Yeah, the fob makes this easy because no key to break.

Though obviously if you just don't lock the car (you're standing right there, you don't need to lock it) the whole key issue is moot. We've done this when meeting friends at a park for a picnic, and the baby fell asleep on the way. We just park right next to the picnic area, crack the windows (assuming not a hot day and car is in shade here) and then leave it unlocked. Then check on her ever 10 minutes or so and keep an ear out for a cry.

It's crazy to me that people wouldn't do this. It's safe. I feel like we're trying to make parenting so miserable and unworkable that no one does it.
Anonymous
I wouldn't even leave my dog in the car for that short of a time, not so much because it would hurt the dog in some way but because people today feel quite entitled to intervene if someone appears to be endangering a helpless child or animal. I don't think there is any going back from this phenomenon.
Anonymous
I would absolutely leave my baby in the car with the windows rolled down. I have three kids, and have done variations on this many many times over the years.

I can’t help but think that the naysayers here didn’t pay attention to the fact that you’re going to walk 30 feet and be in view of the car the whole time. You really are allowed to be 30 feet away from your baby when she is safely situated in a secure environment.
Anonymous
Anonymous wrote:I would absolutely leave my baby in the car with the windows rolled down. I have three kids, and have done variations on this many many times over the years.

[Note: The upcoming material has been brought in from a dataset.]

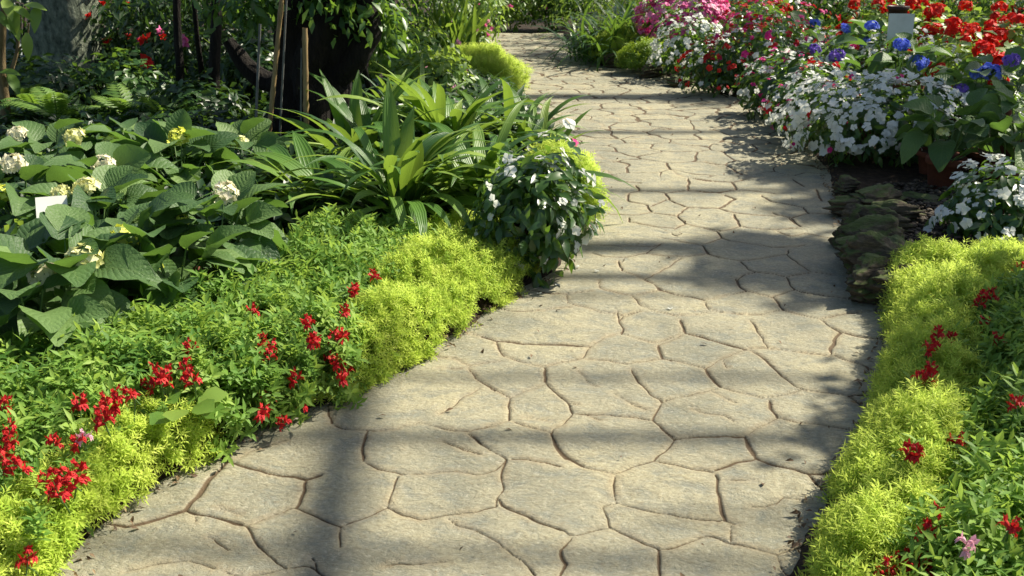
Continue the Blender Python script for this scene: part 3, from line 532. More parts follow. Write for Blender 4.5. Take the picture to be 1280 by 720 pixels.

I can’t help but think that the naysayers here didn’t pay attention to the fact that you’re going to walk 30 feet and be in view of the car the whole time. You really are allowed to be 30 feet away from your baby when she is safely situated in a secure environment.


+1
I'm an overprotective worrier and still think it's ridiculous that a mom can't walk 30 feet.
Anonymous
Like others have said, this shouldn't be a big deal but it is for whatever reason in this country. Plan to take the baby with you for the first couple of dropoffs but then make a friend that drops their kid off at the same time as you and have them wait 30 seconds by your car while you do dropoff, this is the easiest solution.
Anonymous
If I'm not going inside the building? I'd leave the baby in the car.

Anonymous
Anonymous wrote:I would absolutely leave my baby in the car with the windows rolled down. I have three kids, and have done variations on this many many times over the years.

I can’t help but think that the naysayers here didn’t pay attention to the fact that you’re going to walk 30 feet and be in view of the car the whole time. You really are allowed to be 30 feet away from your baby when she is safely situated in a secure environment.


This reminds me of how a friend of mine freaked out when I told her that we'd go to our neighbor's home for dinner sometimes after putting the baby down for the night, and just take the monitor with us. She was freaking out about how dangerous that was, and I'm sure a lot of people reading this are freaking out too. How could we do that???

Well we live in an apartment building, our apartment is 800 square feet, the neighbors were right next door. So the baby was as close, if not closer, to us that a lot of people are in their own homes -- we could be in her nursery in less than a minute if we needed to, and we'd keep the monitor in sight and go in and check on her every 30 minutes or so. It was much preferable than having our friends to eat in our tiny apartment while the baby was sleeping, where we'd be paranoid about waking her up.

People don't pay attention to the details that make a decision perfectly reasonable -- they want to jump to the conclusion that allows them to point a finger at a woman and call her unfit, because that's an American pastime.